Il TESSELLATUM IDRUNTINO
Un tappeto costituito da una miriade di piccole tessere
Il mosaico è il gioiello e il capolavoro che continua a far conoscere la Chiesa di Otranto in tutto il mondo. Lo straordinario pavimento della basilica cattedrale è oggi uno dei più estesi litostrati medievali meglio conservati in Europa.
È un unicum nel panorama figurativo medievale non solo per l’estensione e lo stato di conservazione con cui l’opera ha attraversato i secoli, ma anche per l’originalità del progetto iconografico, capolavoro di sintesi tra teologia, culto, cultura, erudizione, miti ed estetica.
Il tessellatum idruntino si estende, per oltre 52 metri di lunghezza per l’intera navata centrale, il presbiterio e l’abside, e continua nel transetto con cui forma una croce a richiamare il motivo cristocentrico della composizione.
La distesa musiva è costituita da oltre 600.000 tessere lapidee intervallate da minuscoli frammenti di pasta vitrea colorata.
La lacunosità delle fonti documentarie dopo i fatti del 1480 non permette di disporre di molte informazioni su questa singolare opera. Parlano del mosaico le stesse iscrizioni in lingua latina, leggibili nella navata, che consentono di avere notizie sul nome dell’artefice, sulla committenza e sull’epoca di esecuzione.
La prima iscrizione all’ingresso si offre come un biglietto da visita per chi entra nella basilica, svelando il nome dell’artefice, Pantaleone, e illuminando sul committente, l’arcivescovo idruntino Gionata.
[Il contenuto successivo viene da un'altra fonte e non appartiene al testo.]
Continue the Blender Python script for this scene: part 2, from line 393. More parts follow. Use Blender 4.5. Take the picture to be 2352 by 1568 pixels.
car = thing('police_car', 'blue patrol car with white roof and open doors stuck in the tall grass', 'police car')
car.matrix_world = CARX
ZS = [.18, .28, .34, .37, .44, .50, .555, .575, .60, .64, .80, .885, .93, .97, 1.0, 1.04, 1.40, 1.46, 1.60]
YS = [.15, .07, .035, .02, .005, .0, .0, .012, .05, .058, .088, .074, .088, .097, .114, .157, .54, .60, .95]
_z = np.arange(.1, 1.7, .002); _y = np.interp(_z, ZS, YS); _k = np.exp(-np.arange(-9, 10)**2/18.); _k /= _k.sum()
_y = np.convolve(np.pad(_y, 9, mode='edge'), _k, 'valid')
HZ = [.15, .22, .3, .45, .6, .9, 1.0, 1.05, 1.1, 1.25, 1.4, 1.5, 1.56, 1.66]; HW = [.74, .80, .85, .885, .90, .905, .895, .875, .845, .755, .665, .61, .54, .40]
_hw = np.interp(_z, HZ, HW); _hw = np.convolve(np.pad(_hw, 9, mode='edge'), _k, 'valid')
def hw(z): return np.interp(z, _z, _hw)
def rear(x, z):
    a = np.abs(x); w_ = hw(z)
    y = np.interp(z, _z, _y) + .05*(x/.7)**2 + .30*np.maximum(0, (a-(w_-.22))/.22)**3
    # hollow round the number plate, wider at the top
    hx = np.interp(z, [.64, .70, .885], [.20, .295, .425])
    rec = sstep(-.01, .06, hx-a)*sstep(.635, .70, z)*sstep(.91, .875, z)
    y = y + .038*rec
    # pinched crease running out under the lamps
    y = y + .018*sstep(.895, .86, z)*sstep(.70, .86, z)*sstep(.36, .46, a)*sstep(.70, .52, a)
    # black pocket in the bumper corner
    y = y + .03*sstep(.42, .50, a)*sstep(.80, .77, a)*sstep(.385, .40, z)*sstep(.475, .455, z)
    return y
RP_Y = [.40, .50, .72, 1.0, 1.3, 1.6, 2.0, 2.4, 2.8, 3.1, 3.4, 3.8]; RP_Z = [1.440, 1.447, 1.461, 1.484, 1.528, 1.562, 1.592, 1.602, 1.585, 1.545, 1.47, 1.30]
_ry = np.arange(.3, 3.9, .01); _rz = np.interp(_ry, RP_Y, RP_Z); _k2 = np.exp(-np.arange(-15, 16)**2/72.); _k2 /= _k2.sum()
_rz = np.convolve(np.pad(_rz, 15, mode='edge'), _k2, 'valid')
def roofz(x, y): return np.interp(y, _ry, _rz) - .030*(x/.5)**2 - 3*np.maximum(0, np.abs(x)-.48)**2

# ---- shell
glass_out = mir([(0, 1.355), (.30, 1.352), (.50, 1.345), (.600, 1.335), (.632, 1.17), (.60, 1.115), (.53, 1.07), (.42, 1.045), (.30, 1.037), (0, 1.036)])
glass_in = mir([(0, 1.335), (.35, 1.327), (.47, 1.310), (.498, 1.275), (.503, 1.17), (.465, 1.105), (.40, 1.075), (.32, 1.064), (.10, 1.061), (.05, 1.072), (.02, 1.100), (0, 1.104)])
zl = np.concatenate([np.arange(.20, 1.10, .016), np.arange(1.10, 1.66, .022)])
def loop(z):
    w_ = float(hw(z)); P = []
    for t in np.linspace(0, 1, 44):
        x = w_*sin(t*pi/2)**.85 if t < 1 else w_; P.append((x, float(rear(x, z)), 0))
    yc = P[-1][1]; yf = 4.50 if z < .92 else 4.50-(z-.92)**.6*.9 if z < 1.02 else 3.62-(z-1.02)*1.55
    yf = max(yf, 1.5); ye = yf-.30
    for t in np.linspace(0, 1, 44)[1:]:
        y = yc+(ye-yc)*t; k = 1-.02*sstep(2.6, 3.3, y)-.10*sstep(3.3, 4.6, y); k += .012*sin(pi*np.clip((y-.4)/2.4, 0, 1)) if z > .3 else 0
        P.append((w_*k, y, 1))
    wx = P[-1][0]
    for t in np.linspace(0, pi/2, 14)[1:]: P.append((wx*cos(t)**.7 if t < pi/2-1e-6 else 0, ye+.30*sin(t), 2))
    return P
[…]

Le successive iscrizioni celebrano il 1165 come anno di completamento della straordinaria impresa, della cui straordinarietà si ebbe sin da subito contezza, al punto che nelle stesse iscrizioni fu definita insigne. Le iscrizioni fanno anche memoria di Guglielmo I, il rex magnificus che all’epoca della realizzazione del tessellatum reggeva il regno normanno sotto il cui dominio l’intera Terra d’Otranto era da poco passata.
Le stesse non solo offrono importanti informazioni sul litostrato, ma hanno la funzione di significative cerniere tra gli spazi liturgici, in cui si articola l’intera aula: la parte inferiore della navata, destinata ai penitenti e ai catecumeni, precede quella superiore riservata ai fedeli; il presbiterio è lo spazio dedicato al clero, diaconi e lettori mentre l’abside è il luogo privilegiato per gli officianti.
Penitenti e catecumeni, fedeli, clero e officianti sono i diversi destinatari delle narrazioni che caratterizzano ogni spazio.
Il primo incontro che si fa con il mosaico solitamente disorienta, perché le figure che popolano la distesa musiva sono molteplici e fortemente simboliche.
Fra le fitte ramificazioni dell’albero Pantaleone riproduce animali reali o fantastici, eroi ripresi dalla letteratura cavalleresca e dalla mitologia, uomini impegnati nei lavori agricoli e stagionali, figure veterotestamentarie ed episodi biblici, profeti, angeli e demoni.
Il disordine e il caos lasciano il posto allo stupore e alla meraviglia quando si comprende che le numerose immagini sono metafore e allegorie di vizi e virtù con cui l’uomo fa i conti nella propria esistenza. I personaggi e le scene sono impaginati fra i rami e la chioma di un imponente albero che è il vero protagonista della narrazione idruntina e che è l’albero della vita, antichissimo motivo iconografico comune a molte culture, che in Otranto è simbolo di Cristo, che è Via, Verità e Vita.
Il maestoso tronco che svetta altissimo fino al presbiterio è una significativa linea direttrice che orienta e indirizza lo sguardo al presbiterio, luogo di eternità della sapienza creatrice, all’altare, luogo di salvezza, e all’abside, luogo di resurrezione.
Simile ad una corsia che si dispiega al centro della navata, il tronco dell’albero accompagna l’homo viator nel suo iter spirituale, tra moniti ed insegnamenti, tra le prove e le gioie della vita, in una polifonica narrazione dell’universale storia della salvezza, che sintetizza l’esperienza umana dal peccato alla grazia divina.